Terkait dengan topik film horor, Djonny Syafruddin SH menyatakan, film itu merupakan produk misteri bukan karya matematis. “Harapannya banyak penonton ternyata gagal, tak ada penonton. Modal Rp.15 miliar habis. Ada yang modalnya Rp.3 miliar bisa dapat Rp. 90 miliar” ungkapnya.

Djonny mengeluhkan, banyak pengusaha bioskop dihujat karena menurunkan film nasional. Tapi ketika mendapat puluhan miliar dari bioskop diam saja, tak ada ungkapan terima kasih.

Selaku ketua organisasi perbioskopan, Djonny Syafruddin meminta produser untuk banyak dialog dengan pengusaha bioskop. Film diproduksi dengan modal. Bioskop juga dioperasikan dengan modal dan harus menggaji karyawan.

 “Untuk satu layar bioskop, investasinya Rp2,5 sampai Rp.5 miliar, “ katanya seraya mengungkapkan saat ini ada dua ribu layar bioskop di Indonesia, 1.600 layar di antaranya dikelola oleh jaringan.

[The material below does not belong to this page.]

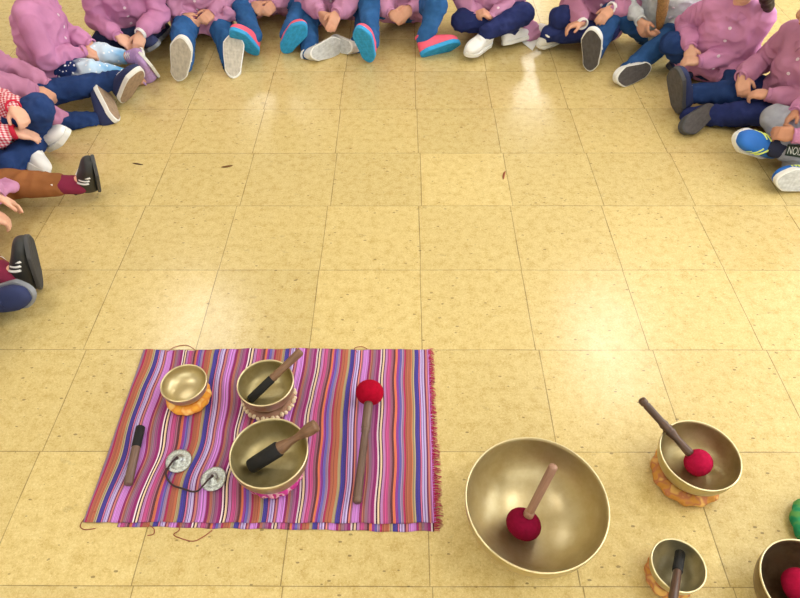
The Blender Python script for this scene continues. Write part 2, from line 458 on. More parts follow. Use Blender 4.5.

Pengusaha bioskop dan produser harus sama sama cermat memetakan penonton. Dia ungkapkan pentingnya publikasi dan marketing. Wartawan memiliki peran sebagai pemandu masyarakat penonton.

Di daerah film Barat banyak yang tak laku, justru film lokal laris. “Di Cilacap, tempat bioskop saya, kabar Luna Maya didandanin jadi Suzzana sudah ditunggutunggu dan ditanya tanya kapan mainnya. Dan benar, 80% yang nonton ibu ibu, “ katanya.

Aktor dan sutradara Slamet Rahardjo yang menutup pembicaraan menyatakan dengan presentasi panjang Joko Anwar, dia mengakui bahwa penggarapan film horor memerlukan kesungguhan dan ketelitian. Di melihat dari proses itu pada diri Joko Anwar, dan mengingatkan pada bagaimana Teguh Karya, guru aktingnya, menyutradarai film-filmnya.

Dalam sejarah perfilman nasional, almarhum Teguh Karya (1937-2021) dikenal sebagai sineas yang cermat, artistik dan teliti. “Joko Anwar adalah Teguh Karya di hari ini, “ katanya. (Buyil).